Every line of the data that contains the string "objects" must be copied.

##### Data for this exercise

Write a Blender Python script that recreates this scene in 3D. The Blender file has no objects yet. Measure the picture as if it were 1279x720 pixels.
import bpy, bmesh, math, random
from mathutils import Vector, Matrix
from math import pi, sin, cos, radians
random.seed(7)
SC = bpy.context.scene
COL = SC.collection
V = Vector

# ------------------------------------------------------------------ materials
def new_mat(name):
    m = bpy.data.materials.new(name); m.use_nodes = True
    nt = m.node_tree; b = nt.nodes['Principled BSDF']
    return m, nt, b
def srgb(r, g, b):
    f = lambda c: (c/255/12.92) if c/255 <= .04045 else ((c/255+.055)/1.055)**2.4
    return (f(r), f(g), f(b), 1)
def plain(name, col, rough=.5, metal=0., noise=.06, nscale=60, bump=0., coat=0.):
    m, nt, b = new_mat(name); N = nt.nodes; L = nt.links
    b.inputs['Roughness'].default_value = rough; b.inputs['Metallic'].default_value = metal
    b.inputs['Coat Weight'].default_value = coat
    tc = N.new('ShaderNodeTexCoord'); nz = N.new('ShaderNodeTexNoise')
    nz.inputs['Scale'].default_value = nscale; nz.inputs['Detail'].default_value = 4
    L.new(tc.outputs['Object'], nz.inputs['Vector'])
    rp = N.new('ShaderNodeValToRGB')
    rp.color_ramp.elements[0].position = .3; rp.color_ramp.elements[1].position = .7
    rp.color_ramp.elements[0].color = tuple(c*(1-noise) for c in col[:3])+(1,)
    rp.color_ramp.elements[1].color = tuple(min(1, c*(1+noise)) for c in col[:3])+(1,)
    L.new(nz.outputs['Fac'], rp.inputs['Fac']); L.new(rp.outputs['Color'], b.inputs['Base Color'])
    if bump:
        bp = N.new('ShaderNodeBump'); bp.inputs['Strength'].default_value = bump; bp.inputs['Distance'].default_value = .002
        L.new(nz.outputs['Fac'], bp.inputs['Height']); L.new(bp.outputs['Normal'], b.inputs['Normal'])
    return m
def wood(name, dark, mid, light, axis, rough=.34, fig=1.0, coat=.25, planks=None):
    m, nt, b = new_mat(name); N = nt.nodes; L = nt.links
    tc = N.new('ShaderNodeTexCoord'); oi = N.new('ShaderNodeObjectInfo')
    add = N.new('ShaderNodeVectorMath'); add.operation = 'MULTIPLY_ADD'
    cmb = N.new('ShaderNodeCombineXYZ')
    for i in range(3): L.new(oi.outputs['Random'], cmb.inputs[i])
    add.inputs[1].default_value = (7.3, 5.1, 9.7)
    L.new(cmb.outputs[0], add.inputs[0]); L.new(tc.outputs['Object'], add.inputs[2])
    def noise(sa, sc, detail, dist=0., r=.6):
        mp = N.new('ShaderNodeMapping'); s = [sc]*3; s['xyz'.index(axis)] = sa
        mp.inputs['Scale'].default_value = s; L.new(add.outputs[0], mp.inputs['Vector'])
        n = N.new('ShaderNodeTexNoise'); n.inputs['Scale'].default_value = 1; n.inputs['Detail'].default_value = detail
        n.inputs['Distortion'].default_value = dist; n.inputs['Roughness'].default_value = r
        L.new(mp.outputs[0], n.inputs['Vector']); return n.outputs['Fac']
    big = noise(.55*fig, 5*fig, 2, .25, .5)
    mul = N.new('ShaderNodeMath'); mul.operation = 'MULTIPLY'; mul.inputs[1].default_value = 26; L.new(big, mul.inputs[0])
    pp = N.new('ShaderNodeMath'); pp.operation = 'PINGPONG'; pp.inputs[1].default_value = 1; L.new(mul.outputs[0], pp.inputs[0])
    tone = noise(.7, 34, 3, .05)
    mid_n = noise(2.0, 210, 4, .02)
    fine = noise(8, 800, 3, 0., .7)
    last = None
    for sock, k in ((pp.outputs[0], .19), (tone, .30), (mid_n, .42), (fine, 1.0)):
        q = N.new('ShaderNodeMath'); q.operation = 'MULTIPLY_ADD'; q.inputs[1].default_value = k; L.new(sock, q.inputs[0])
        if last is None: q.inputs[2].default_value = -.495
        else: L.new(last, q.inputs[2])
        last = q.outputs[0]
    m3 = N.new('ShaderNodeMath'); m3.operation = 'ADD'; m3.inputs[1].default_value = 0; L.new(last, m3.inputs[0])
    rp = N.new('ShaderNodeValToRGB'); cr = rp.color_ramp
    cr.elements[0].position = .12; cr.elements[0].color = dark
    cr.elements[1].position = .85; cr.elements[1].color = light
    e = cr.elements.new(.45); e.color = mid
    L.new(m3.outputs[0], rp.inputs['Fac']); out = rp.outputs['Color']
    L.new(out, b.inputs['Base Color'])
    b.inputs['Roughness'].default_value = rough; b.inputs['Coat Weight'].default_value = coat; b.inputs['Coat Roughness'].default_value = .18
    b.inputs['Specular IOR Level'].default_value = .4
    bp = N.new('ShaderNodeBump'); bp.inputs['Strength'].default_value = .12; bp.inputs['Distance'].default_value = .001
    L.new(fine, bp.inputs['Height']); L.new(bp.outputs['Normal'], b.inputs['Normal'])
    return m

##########
##### Data for this exercise

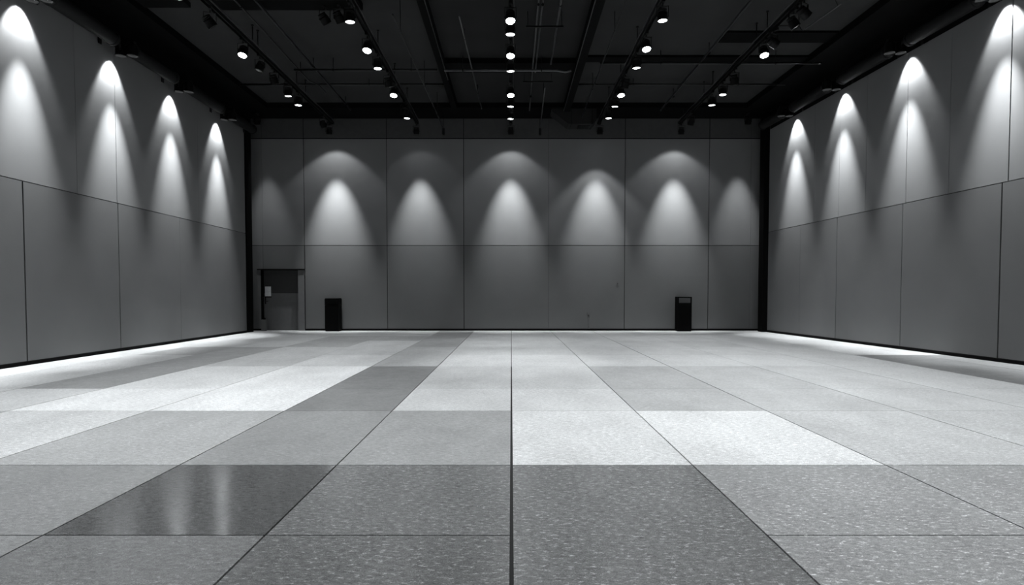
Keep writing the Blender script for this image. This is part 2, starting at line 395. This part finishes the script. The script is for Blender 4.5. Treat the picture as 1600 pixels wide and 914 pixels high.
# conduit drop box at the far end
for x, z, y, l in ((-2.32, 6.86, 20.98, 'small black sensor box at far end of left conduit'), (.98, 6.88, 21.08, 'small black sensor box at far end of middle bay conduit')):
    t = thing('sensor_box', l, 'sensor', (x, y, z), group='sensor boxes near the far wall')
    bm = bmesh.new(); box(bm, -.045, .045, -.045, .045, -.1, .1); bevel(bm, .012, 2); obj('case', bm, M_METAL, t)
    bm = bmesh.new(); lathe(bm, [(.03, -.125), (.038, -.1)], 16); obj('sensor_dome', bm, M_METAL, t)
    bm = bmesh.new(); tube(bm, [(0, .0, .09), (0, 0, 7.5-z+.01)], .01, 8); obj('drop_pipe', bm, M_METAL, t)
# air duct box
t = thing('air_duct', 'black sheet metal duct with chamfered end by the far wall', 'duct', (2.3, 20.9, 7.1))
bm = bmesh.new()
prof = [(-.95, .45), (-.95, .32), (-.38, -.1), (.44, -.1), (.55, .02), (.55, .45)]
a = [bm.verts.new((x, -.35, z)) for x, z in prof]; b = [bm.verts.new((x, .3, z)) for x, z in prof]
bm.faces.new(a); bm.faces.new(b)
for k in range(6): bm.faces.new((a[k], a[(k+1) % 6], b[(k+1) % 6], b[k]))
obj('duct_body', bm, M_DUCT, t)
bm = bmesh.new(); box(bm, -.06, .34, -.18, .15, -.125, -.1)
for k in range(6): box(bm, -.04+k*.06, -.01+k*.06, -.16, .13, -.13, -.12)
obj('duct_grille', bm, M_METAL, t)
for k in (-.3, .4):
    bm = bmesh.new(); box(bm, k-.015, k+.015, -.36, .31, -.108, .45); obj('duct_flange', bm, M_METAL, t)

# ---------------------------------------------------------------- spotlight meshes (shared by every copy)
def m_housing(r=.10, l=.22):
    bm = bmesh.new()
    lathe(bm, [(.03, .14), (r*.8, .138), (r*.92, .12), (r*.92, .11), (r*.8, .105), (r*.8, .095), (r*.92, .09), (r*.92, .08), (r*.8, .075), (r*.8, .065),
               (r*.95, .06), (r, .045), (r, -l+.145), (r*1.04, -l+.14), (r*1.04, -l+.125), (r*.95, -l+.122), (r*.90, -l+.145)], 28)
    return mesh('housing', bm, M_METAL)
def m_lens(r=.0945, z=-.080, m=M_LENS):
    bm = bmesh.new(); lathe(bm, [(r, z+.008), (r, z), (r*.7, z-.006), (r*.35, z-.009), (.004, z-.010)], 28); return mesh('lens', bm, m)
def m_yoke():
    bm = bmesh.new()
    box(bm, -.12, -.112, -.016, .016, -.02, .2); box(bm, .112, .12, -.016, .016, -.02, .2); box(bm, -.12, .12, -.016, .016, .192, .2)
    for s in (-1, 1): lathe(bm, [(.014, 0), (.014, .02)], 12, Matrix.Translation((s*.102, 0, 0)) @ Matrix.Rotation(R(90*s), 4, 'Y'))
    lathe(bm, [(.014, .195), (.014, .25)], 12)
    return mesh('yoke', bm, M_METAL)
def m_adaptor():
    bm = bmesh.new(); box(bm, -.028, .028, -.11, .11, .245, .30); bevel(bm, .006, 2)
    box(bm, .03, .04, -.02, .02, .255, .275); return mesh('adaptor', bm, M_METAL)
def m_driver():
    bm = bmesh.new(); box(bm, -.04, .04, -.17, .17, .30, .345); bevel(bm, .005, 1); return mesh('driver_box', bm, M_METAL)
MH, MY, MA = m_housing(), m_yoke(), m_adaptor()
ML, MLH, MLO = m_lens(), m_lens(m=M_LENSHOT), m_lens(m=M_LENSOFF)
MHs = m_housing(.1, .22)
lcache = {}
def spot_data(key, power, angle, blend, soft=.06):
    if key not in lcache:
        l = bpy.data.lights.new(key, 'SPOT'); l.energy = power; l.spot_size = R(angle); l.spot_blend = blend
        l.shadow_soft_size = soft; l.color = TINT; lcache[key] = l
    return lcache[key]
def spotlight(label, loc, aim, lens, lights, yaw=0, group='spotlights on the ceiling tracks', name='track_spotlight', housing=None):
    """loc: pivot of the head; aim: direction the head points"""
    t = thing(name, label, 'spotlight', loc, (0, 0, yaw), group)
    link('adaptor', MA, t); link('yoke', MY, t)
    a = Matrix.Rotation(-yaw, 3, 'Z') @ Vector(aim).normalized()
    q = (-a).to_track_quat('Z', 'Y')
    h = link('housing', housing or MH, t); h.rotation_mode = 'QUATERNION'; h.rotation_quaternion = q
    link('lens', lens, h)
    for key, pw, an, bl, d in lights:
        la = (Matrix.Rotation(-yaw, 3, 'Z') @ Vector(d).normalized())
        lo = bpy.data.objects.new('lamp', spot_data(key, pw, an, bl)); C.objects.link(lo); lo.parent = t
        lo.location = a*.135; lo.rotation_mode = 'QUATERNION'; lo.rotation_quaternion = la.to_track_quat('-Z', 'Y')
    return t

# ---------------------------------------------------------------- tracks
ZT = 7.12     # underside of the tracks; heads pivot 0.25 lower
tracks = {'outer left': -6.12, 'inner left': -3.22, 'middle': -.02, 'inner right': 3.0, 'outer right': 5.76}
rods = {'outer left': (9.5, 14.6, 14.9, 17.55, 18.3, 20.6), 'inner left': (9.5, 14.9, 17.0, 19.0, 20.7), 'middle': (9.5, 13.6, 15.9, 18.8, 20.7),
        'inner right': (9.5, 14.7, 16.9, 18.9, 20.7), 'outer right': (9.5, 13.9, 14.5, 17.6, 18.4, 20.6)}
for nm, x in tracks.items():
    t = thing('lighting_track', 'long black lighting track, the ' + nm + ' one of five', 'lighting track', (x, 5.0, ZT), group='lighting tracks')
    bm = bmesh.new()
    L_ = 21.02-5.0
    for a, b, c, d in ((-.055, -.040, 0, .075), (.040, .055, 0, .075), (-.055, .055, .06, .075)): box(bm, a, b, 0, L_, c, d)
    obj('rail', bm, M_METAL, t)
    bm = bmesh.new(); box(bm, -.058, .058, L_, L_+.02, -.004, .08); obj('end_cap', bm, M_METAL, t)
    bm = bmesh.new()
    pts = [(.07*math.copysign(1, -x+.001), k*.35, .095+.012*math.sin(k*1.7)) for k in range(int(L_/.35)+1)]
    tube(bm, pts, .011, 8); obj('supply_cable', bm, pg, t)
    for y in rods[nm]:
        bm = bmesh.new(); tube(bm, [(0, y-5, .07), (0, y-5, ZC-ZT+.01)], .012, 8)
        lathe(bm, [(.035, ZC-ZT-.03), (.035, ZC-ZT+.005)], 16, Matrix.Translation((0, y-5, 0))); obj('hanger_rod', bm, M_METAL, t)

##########

_Solved exercise_
Write a Blender Python script that recreates this scene in 3D. The Blender file has no objects yet. Measure the picture as if it were 1279x720 pixels.
        lo = bpy.data.objects.new('lamp', spot_data(key, pw, an, bl)); C.objects.link(lo); lo.parent = t